> **Recorded data**
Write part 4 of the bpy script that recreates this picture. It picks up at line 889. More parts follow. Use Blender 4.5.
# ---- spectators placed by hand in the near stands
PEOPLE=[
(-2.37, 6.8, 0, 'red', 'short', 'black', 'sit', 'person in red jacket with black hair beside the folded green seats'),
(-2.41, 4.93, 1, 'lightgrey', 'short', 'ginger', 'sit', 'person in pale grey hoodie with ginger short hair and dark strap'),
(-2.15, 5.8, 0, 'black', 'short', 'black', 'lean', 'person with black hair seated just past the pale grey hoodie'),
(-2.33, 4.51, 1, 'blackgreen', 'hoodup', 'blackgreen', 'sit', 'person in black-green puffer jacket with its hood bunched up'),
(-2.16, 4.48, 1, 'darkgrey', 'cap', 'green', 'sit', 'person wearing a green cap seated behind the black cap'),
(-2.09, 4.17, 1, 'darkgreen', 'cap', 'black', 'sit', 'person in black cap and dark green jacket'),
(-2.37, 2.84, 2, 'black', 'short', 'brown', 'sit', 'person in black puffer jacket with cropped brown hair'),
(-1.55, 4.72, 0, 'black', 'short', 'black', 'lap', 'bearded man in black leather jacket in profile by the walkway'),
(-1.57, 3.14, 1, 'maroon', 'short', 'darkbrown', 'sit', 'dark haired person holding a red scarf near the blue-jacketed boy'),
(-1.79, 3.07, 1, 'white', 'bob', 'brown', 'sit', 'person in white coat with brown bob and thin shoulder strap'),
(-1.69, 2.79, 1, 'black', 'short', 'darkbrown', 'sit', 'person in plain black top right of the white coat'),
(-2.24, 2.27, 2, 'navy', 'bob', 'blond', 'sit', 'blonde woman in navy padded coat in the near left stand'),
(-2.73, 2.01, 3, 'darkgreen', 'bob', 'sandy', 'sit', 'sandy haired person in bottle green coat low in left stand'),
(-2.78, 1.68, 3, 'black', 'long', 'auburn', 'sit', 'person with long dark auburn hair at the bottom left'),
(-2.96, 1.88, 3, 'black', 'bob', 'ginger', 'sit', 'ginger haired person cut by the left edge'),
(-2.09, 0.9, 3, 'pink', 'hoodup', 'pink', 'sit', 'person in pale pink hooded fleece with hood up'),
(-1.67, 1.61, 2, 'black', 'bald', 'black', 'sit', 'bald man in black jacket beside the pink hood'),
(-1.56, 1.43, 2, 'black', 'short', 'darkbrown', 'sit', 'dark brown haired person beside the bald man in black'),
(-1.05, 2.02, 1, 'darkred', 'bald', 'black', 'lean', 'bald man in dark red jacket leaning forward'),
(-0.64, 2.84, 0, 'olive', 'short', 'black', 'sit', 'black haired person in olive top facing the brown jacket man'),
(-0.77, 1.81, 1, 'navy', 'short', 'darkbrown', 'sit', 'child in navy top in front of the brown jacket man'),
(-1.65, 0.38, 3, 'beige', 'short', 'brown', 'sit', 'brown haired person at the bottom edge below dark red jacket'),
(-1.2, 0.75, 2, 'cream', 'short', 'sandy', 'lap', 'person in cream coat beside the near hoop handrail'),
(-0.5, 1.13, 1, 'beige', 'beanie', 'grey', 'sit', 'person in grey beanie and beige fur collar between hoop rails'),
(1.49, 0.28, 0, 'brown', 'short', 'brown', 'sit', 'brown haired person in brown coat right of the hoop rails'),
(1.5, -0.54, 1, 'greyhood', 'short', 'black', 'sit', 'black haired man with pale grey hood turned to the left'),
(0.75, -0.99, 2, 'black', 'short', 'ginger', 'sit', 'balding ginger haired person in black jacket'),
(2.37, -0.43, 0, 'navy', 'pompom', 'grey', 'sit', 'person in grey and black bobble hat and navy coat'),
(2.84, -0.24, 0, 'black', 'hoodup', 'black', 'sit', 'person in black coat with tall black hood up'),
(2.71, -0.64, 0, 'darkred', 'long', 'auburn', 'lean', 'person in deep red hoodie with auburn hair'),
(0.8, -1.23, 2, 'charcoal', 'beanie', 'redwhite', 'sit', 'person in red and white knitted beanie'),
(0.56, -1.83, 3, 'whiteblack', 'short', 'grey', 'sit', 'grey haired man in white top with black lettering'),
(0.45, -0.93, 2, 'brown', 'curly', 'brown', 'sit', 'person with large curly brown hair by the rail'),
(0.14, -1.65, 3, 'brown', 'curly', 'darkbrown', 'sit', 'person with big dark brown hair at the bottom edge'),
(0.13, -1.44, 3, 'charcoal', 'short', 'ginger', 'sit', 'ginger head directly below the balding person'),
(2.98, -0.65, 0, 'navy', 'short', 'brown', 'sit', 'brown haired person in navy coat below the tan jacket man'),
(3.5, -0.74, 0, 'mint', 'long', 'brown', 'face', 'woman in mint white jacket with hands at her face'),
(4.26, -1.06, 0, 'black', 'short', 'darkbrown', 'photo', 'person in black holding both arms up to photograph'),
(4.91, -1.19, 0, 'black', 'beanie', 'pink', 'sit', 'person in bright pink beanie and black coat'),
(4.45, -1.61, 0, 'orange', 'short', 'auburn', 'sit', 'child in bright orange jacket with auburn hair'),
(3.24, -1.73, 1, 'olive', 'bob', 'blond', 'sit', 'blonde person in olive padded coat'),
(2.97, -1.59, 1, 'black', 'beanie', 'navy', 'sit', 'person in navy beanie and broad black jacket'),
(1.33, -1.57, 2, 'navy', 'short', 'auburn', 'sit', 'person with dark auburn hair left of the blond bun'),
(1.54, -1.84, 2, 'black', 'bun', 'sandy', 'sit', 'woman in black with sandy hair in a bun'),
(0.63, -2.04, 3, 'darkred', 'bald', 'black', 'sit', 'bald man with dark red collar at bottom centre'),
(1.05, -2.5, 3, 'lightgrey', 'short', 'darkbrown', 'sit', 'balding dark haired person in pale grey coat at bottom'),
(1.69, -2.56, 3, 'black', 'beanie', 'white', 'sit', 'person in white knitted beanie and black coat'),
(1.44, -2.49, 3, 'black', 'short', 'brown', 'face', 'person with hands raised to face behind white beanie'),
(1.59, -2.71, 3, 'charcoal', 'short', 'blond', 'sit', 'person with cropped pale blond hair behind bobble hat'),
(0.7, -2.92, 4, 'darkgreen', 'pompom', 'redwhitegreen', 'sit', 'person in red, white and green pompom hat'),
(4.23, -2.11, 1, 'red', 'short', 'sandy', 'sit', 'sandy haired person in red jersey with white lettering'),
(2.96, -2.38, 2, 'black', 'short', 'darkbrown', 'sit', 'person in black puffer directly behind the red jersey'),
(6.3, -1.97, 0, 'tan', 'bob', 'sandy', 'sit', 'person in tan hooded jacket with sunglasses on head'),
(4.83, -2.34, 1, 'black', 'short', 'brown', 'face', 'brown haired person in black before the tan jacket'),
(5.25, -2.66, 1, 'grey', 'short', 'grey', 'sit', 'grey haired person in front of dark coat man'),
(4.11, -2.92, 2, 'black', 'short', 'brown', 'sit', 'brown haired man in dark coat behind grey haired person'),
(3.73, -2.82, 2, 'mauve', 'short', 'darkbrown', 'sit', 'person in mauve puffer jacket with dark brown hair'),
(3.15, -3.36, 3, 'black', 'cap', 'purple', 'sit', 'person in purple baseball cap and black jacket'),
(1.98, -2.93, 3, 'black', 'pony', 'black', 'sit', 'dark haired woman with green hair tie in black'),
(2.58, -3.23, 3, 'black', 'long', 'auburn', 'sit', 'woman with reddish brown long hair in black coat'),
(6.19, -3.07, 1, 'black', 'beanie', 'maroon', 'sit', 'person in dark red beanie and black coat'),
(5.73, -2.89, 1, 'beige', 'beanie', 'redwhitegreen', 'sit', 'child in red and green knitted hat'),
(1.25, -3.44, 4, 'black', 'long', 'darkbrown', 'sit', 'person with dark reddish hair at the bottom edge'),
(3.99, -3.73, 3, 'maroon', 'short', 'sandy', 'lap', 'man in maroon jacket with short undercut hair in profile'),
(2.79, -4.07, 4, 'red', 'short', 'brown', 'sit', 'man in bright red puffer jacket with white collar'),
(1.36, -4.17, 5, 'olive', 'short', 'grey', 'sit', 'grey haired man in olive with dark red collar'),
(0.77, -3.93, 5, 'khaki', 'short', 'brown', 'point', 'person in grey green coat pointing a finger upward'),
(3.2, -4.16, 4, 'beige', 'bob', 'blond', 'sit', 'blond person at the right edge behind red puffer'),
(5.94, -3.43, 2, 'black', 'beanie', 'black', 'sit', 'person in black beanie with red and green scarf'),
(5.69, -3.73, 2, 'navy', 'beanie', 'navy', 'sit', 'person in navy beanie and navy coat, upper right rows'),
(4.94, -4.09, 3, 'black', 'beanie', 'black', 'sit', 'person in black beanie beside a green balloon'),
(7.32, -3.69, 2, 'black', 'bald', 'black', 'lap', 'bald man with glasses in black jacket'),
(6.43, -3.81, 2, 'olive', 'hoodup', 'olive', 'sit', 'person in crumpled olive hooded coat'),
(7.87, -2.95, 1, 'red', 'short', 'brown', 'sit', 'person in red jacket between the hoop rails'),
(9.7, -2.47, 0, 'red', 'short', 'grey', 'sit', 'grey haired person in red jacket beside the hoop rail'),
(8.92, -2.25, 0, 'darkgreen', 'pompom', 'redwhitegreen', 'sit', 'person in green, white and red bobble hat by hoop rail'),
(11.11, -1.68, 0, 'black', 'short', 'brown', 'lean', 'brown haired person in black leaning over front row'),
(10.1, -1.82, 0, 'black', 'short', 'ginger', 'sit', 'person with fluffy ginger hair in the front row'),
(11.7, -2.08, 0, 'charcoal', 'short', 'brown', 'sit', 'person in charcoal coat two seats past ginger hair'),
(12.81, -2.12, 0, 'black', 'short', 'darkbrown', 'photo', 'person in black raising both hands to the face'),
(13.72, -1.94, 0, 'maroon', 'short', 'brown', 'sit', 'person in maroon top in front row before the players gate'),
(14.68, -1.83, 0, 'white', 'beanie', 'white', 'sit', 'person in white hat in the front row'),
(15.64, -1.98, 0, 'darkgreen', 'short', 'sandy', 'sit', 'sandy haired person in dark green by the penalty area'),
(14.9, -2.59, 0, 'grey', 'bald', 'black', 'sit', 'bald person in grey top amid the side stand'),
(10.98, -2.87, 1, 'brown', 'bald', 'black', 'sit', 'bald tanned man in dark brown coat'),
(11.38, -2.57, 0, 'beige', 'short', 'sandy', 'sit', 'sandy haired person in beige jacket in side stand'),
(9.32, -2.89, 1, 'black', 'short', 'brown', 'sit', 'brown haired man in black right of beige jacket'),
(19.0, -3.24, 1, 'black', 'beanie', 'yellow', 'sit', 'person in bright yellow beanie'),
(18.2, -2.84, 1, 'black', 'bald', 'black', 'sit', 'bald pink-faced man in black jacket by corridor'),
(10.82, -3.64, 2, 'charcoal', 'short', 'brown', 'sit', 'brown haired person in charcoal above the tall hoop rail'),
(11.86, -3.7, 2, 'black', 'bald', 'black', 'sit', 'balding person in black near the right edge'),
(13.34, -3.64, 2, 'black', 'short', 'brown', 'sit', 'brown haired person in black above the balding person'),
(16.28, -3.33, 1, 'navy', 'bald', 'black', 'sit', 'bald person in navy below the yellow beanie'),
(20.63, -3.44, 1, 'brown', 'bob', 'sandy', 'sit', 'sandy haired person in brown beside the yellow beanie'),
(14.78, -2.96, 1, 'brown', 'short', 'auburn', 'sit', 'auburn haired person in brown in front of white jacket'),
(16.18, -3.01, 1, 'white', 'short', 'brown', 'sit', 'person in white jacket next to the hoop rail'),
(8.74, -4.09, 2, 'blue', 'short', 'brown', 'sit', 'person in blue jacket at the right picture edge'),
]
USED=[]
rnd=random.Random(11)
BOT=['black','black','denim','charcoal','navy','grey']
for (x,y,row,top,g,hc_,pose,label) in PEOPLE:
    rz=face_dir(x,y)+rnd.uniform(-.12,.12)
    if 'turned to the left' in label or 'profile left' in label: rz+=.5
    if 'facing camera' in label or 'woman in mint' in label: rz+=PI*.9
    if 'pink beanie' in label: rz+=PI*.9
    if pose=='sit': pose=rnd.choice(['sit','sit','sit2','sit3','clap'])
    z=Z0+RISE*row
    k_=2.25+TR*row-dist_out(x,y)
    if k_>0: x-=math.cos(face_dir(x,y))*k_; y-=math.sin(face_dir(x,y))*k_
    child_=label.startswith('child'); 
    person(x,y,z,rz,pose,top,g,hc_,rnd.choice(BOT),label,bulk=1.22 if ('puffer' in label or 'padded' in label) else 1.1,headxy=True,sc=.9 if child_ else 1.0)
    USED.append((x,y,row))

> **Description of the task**
Every line in the data that holds "picture" should be copied out.

> **Written solution**
Write part 4 of the bpy script that recreates this picture. It picks up at line 889. More parts follow. Use Blender 4.5.
(8.74, -4.09, 2, 'blue', 'short', 'brown', 'sit', 'person in blue jacket at the right picture edge'),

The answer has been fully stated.